Nie mój problem


Autor: aviastra
Tagi: rozterka  
30 kwietnia 2008, 23:26
Mam Przyjaciela. To naprawdę dobry człowiek. DOBRY od kości. Ma "przyjaciółkę". Nigdy mi się nie podobała. To taka z tych, co zawsze mają usta pełne wzniosłych frazesów i w życiu nie przeszła by im przez gardło nawet "dupa". Jakoś nie ufam takim "damom". Postanowiłam ją sprawdzić. Niestety, jak się obawiałam, mami go i zwodzi. Mam to czarne na białym. Bez wątpliwości. Ale wątpliwości mam. I to ogromne. Co ja właściwie powinnam zrobić?! Jak mu powiem-pogrążę go. W niej widzi całą swoją przyszłość. No i najpewniej znienawidzi mnie :( Zrobi mi to, co Grecy posłom przynoszącym złe nowiny...Nie powiem. Może im się jakoś ułoży. A ja ocalę przyjaźń.

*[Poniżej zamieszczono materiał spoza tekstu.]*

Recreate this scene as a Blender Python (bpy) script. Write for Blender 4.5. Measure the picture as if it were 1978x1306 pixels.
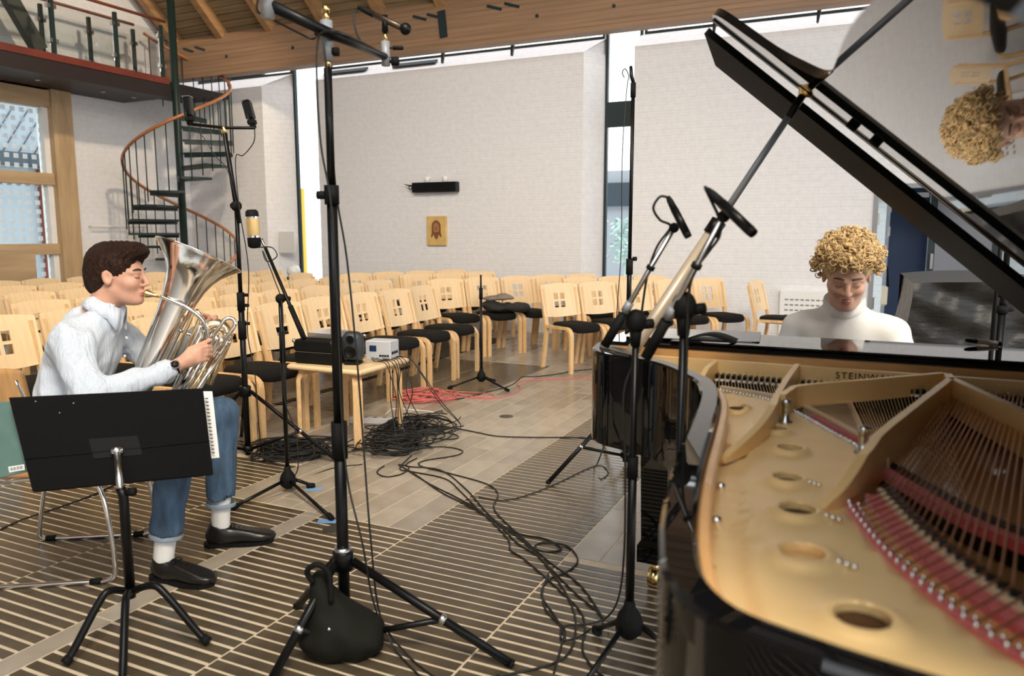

Rozsądne. Więc czemu źle się z tym czuję? :(
01 maja 2008
Jest bardzo poharatany i nieufny. Ta wiedza by go zabiła...
01 maja 2008
Ja tez wole wiedzieć.. ale nie każdy lubi...to moze dowiedz sie czy On woli wiedzieć o takich rzeczach czy nie. Tak czysto teoretycznie. Wtedy będziesz wiedziała co robić
01 maja 2008
Zgadzam się. Ale z bólem ;-/
Ja tam wolę wiedzieć. Nienawidzę poroża. Nawet na ścianie :)
01 maja 2008
InnaM ma rację. Każdy musi sam przejrzeć na oczy. To jedna z tych sytuacji, kiedy prawda nie służy niczemu dobremu.
01 maja 2008
Ja nie mówię. Czasem delikatnie sugeruję. Każdy niestety sam musi przejrzeć na oczy, bo jak jest zafascynowany, to prędzej zarzuci Ci kłamstwo i akt zazdrości, niż uwierzy.